DOUGIE Freedman is down on his luck and now down to his last fit striker.

Andre Moritz became the latest Wanderers attacker to be put out of commission when he limped off against Burnley with a hamstring injury which is likely to keep him out for several weeks.

Jermaine Beckford is still highly doubtful for this weekend’s trip to Millwall, while there appears no softening on the manager’s stance that young starlets such as Conor Wilkinson or Zach Clough are ready to make the step up to senior grade.

There are those who will feel Freedman is currently reaping what he has sown by allowing Craig Davies out on loan to Preston North End on transfer deadline day – a decision that still requires some substantiating in the eyes of many supporters.

Likewise, the sight of Tom Eaves and Marvin Sordell plying their trade elsewhere has served to heighten frustration on the terraces.
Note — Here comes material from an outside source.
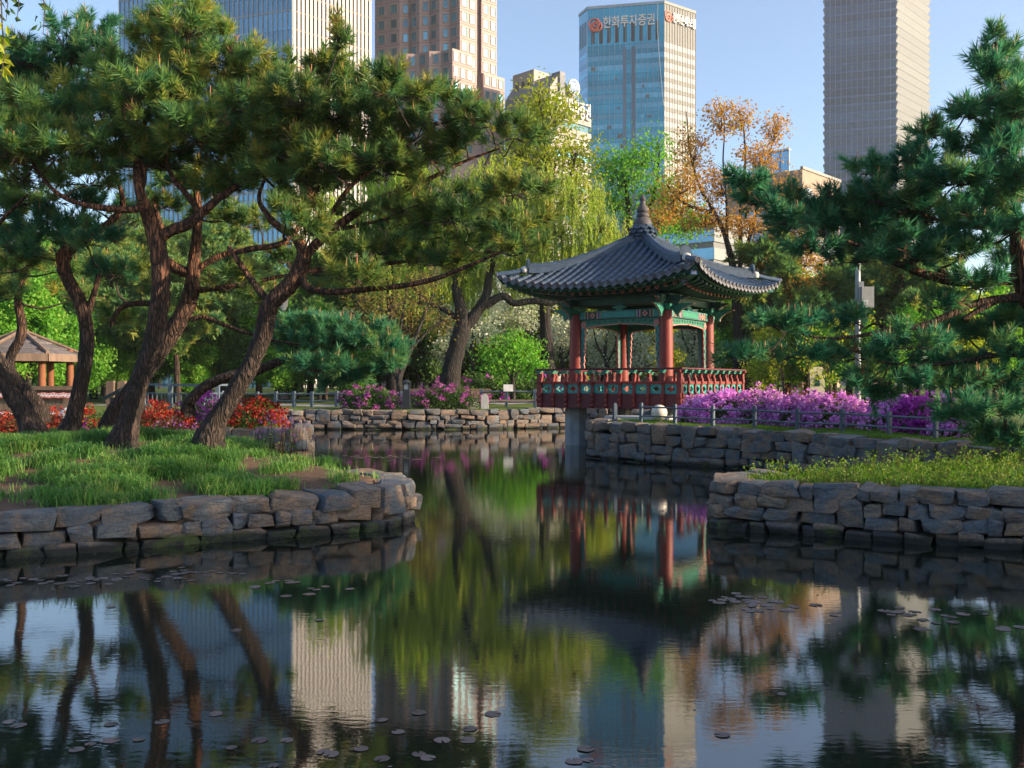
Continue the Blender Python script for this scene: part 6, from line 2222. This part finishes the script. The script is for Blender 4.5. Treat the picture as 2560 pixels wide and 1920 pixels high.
# taller leafy weeds on the boulder bank, one by one
for i, (x, y_, Y, h) in enumerate(((1735, 985, 16.6, .5), (1795, 985, 16.8, .62), (1850, 985, 16.9, .5), (1905, 985, 17.0, .75), (1945, 985, 17.1, .68), (2000, 985, 17.2, .55), (2060, 985, 17.3, .5), (1770, 985, 16.4, .4))):
    X = (x * K - 512) * Y / F; z0 = gz(X, Y)
    r = np.random.default_rng(620 + i)
    t = empty('leafy_weed', (X, Y, z0), 0, 'tall leafy weed with reddish stems on the boulder bank', 'weed', 'tall weeds on the boulder bank')
    mb = MB()
    ac = Acc()
    for s in range(4):
        top = Vector((X + r.normal() * .14, Y + r.normal() * .12, z0 + h * (.6 + .5 * r.random())))
        mb.tube([(X + r.normal() * .05, Y + r.normal() * .05, z0 - .05), ((X + top.x) / 2, (Y + top.y) / 2, z0 + h * .4), top], [.007, .006, .003], 4)
        for k in range(5):
            c = np.array([X, Y, z0]) + (np.array(top) - np.array([X, Y, z0])) * (.35 + .65 * k / 4)
            P = c + r.normal(size=(16, 3)) * np.array([.07, .07, .03])
            V, Q = leaves(P, .075, r, .5, up=0); ac.add(V, Q=Q, tint=np.repeat(r.random(16), 4))
    mb.build('stems', M_rust, t); link('foliage', ac.mesh('foliage', [M_grass2]), t)
# purple wild flowers at the tip of the mound
M_wild = leafy('wild_flower_purple', (0.25, 0.07, 0.30), (0.40, 0.13, 0.44), 0.4, c3=(0.5, 0.22, 0.5))
for i in range(16):
    r = np.random.default_rng(640 + i)
    x = [630, 650, 668, 690, 705, 722, 740, 660, 685, 712, 735, 640, 360, 395, 345, 420][i]; Y = [19.5, 20.5, 21, 20.2, 19.4, 19, 18.5, 22, 22.5, 21.5, 20, 23, 21.5, 22, 22, 21.6][i]
    X = (x * K - 512) * Y / F
    if pond_sd(np.array([X]), np.array([Y]))[0] < .15: X -= 1.0
    z0 = gz(X, Y)
    t = empty('wildflower', (X, Y, z0), 0, 'thin stemmed purple wildflower clump ' + ('on the mound tip beside the water' if i < 12 else 'in front of the red azaleas'), 'wildflower', 'purple wildflowers on the mound')
    mb = MB(); ac = Acc(); ac2 = Acc()
    for s in range(6):
        h = .45 + .45 * r.random()
        if i >= 12: h *= .6
        b = np.array([X + r.normal() * .16, Y + r.normal() * .16, z0 - .03]); e = b + np.array([r.normal() * .10, r.normal() * .1, h])
        mb.tube([b, (b + e) / 2 + r.normal(size=3) * .02, e], [.005, .004, .003], 3)
        P = e + r.normal(size=(9, 3)) * np.array([.035, .035, .03])
        V, Q = leaves(P[:5], .034, r, .9); ac.add(V, Q=Q, tint=np.repeat(r.random(5), 4))
        P = b + (e - b) * r.random((6, 1)) * .7 + r.normal(size=(6, 3)) * .03
        V, Q = leaves(P, .06, r, .4); ac2.add(V, Q=Q, tint=np.repeat(r.random(6), 4))
    mb.build('stems', M_rust, t); link('blossom', ac.mesh('blossom', [M_wild]), t); link('foliage', ac2.mesh('foliage', [M_grass2]), t)
# bright grass cushion above the pale wall end
P = np.array([[(x * K - 512) * Y / F, Y, 0] for x, Y in zip(np.random.default_rng(1).uniform(480, 600, 260), np.random.default_rng(2).uniform(25.0, 25.9, 260))])
P[:, 2] = ground_z(P[:, 0], P[:, 1])
V, T, Q, ti = blades(P, 26, .26, .007, r_, .7, .07)
ac = Acc(); ac.add(V, T=T, Q=Q, tint=np.clip(ti + .35, 0, 1))
tag(link('grass_cushion', ac.mesh('grass_cushion', [M_grass2])), 'bright lime grass cushion above the pale wall end', 'grass', kind='stuff')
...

But even after revealing the news that Moritz’s injury could potentially be a serious one, leaving Lukas Jutkiewicz as the last man standing in the striker stakes, Freedman remained steadfast in his view that he had done the right thing by allowing his trio of front men to leave the Reebok.

Dismissing Eaves as “not ready to play in the Championship” and Davies as someone who “needed a run of games and was injured,” the manager insisted he still had enough firepower within his remaining squad to get results.

“We have got people in the team that are capable of scoring goals – like Liam Trotter and Mark Davies. Yes it’s unfortunate Jermaine Beckford is injured but I don’t think you can just pinpoint that (Craig Davies’s loan) as being the thing to blame,” he said.

“The chances are coming and our approach play has been good but we just need to start getting back to clean sheets, we proved that last year, and then I know we can get the goals we need to win games of football.”

Sordell, the £3.2million signing from Watford, has started the last two games for Charlton and scored in a recent defeat against Blackburn Rovers.

But while the option was there to recall him in January, Freedman passed on the opportunity, with serious concerns over the homesickness that blighted his short stay in the North West.

A future at Wanderers looks highly doubtful too, with the club unlikely to want to take on his wage again when he returns from The Valley in the summer.

If Beckford fails to come through in time for this weekend’s trip to The Den, he will almost certainly have to promote from within the club’s youth ranks.

He does want to bring another player in on loan before the close of the emergency window in a few weeks, with Cardiff City’s Joe Mason still in his sights.

Freedman had tried to land the 22-year-old on deadline day after allowing Davies to join Preston for the season but saw the move fall by the wayside on deadline day because of a personal matter.

The youngster had a mixed first spell on loan at the Reebok earlier in the season where he failed to completely win over the Wanderers fans, but is tipped to return in the coming weeks after returning to training with the Premier League club.

The demand has never been more acute, especially considering Moritz – regarded by Freedman as a striker – faces another lengthy lay-off.

He lasted just 10 minutes after coming on as a second-half substitute against Burnley and, shrugged the manager, sums up the bad fortune he is experiencing at present.

“He came on and then got a knee to the back of his hamstring and all of a sudden he had something looking like a golf ball in the back of his hamstring,” he said.

“It’s where we are right now and I’m trying not to get too down on it because it was just a challenge but this kind of stuff is being laid on you, and on you, and on you.

“He came on, then he’s off again and I have to use my last sub.”